Halutie’s 100m records are complemented by records in the 200m. She set a new PB and championship record of 23.49s in Cape Coast, annihilating her own previous record in the same event.

As impressive as Halutie’s accomplishments are, her performances in Cape Coast were not good enough to qualify her for the upcoming Commonwealth Games in Australia (she needed to make the qualification time of 11.30s). And yet, she could be on her way to the games as part of Ghana’s women’s 4x100m relay team.

“We cannot ignore these performances she put up here in forming our relay team. She will definitely be considered,” Dr. Sylvanus Lamptey, the GAA’s vice president, declared at the end of the Cape Coast event.

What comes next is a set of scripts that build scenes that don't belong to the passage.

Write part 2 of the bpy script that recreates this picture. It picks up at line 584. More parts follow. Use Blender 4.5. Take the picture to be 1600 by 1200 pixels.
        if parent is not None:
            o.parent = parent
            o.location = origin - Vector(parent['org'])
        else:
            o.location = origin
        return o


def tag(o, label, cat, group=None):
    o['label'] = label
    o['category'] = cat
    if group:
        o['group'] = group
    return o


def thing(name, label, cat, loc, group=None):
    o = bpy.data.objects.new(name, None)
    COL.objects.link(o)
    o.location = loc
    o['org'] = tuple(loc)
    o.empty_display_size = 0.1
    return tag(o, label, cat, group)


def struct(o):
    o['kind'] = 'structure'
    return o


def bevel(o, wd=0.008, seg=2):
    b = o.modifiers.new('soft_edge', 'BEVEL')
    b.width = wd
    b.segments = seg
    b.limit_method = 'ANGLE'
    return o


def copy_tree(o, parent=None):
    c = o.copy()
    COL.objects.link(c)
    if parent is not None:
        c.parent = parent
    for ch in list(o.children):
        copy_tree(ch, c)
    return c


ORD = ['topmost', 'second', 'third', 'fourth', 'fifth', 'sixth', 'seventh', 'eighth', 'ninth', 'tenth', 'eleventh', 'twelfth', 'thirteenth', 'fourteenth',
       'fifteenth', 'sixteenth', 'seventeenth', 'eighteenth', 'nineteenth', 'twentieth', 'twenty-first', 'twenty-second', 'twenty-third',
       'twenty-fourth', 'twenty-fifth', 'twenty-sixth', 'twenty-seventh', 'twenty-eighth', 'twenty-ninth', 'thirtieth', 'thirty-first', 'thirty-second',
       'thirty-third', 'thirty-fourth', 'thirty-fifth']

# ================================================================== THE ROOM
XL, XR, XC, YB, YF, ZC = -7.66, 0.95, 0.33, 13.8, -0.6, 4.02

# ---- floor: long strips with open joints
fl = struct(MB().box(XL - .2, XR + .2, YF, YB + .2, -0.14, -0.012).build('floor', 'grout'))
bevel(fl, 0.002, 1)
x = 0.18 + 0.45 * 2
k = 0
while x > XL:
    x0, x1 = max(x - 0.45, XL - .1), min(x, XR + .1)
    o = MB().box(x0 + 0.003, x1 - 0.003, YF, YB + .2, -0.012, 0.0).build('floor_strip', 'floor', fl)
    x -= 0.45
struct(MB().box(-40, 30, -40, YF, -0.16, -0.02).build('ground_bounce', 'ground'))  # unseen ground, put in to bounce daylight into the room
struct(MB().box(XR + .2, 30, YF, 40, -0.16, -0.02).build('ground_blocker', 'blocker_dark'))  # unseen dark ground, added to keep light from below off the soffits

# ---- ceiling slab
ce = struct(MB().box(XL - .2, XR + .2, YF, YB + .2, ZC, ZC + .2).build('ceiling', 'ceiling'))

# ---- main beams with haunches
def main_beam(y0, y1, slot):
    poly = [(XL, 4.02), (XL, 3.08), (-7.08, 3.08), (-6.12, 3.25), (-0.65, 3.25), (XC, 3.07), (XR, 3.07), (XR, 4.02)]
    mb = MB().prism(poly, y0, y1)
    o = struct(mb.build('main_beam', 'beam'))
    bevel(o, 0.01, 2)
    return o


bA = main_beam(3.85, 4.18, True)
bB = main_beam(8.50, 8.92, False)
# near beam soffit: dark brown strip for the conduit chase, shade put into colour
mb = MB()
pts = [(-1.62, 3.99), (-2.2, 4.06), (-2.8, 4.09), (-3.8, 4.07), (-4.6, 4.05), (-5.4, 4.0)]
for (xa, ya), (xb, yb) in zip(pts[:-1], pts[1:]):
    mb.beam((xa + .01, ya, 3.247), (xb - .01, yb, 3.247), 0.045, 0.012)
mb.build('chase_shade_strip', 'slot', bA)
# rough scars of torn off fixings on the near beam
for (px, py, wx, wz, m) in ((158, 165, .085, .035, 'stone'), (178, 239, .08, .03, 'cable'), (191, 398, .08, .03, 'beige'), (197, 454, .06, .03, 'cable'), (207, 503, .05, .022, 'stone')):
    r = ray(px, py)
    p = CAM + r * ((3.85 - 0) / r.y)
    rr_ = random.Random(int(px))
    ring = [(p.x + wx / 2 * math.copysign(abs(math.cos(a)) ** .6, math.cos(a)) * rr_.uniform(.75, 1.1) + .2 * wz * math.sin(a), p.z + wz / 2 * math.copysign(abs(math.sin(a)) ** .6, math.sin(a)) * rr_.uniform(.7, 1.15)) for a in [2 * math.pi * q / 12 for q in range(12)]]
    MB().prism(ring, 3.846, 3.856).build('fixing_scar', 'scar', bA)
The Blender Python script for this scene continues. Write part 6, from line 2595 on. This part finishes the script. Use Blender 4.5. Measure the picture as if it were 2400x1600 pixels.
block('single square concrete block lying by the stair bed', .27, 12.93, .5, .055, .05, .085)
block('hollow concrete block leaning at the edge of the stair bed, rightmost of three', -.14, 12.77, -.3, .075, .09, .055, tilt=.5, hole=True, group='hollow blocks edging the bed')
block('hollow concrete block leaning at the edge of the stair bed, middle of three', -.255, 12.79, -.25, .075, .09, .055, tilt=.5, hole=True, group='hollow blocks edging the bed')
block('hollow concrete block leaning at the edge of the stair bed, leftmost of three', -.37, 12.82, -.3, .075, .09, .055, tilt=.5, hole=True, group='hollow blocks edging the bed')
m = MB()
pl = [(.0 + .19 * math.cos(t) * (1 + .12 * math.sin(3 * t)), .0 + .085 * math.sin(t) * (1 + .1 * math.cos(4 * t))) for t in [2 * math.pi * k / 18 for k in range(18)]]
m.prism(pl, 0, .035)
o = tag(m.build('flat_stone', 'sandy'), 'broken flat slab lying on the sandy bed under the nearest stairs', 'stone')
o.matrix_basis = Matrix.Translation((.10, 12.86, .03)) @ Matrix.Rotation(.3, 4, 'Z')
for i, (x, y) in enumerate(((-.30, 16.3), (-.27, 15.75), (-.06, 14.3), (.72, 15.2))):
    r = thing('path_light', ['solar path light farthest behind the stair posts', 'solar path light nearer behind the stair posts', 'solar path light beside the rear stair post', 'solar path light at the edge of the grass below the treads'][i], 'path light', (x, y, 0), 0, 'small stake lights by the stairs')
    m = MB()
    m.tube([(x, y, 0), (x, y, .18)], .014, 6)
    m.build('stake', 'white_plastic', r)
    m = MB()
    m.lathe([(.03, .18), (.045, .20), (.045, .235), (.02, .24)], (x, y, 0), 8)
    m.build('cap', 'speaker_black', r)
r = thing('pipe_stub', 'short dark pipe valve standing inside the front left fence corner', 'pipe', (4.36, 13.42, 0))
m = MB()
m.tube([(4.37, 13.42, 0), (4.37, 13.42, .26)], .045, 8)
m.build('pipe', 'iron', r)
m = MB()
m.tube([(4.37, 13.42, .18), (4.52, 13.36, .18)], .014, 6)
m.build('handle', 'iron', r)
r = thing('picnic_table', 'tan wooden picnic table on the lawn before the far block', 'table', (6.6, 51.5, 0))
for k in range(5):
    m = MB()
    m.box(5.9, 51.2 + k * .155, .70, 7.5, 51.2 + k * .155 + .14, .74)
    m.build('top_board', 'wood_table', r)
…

The overwhelming feeling among GAA officials is that Halutie is burgeoning with lots of potential but will still need perpetual improvement to reach elite levels.

Dr. Andrew Owusu, Associate Professor in the Department of Health & Human Performance (HHP) at Middle Tennessee State University (MTSU) and a former national athlete had this to say about Halutie:

“Halutie has lots of potential. She possesses quite a bit of power but not really taking advantage of what she has. She needs a bit more work on the upper mechanics and application on force into the ground and she will be up there. She has everything to succeed.”

Not too long ago, Ghana was considered one of the very best in Africa in the sprint events in athletics.

Vida Anim holds the national record in the 100m, set at the 2004 Olympic Games in Athens, Greece with a time of 11.14s, while Vida Nsiah was a trailblazer for women sprints in the country and still holds the national record for the 200m, set in Stuttgart in 1997 with a time of 22.80s.

Those were the days of true sprint queens.

Since Anim though, the likes of Janet Amponsah and Flings Owusu-Agyepong have shown promises of achieving inspiring feats but none has yet reached the heights of the two Vidas.

Janet Amponsah ran 22.90s (PB) in the 200m last year and has a PB 11.29s in the 100m.

But once in a while, a talent comes along and gives you hope that, just maybe, the glory days could be on their way back.

Halutie has shown that given the right training and environment, she could be the one to bring Ghana’s glory days back.

A heavy metal is on the move, obliterating everything in its path.

What the world can do now is make way for her!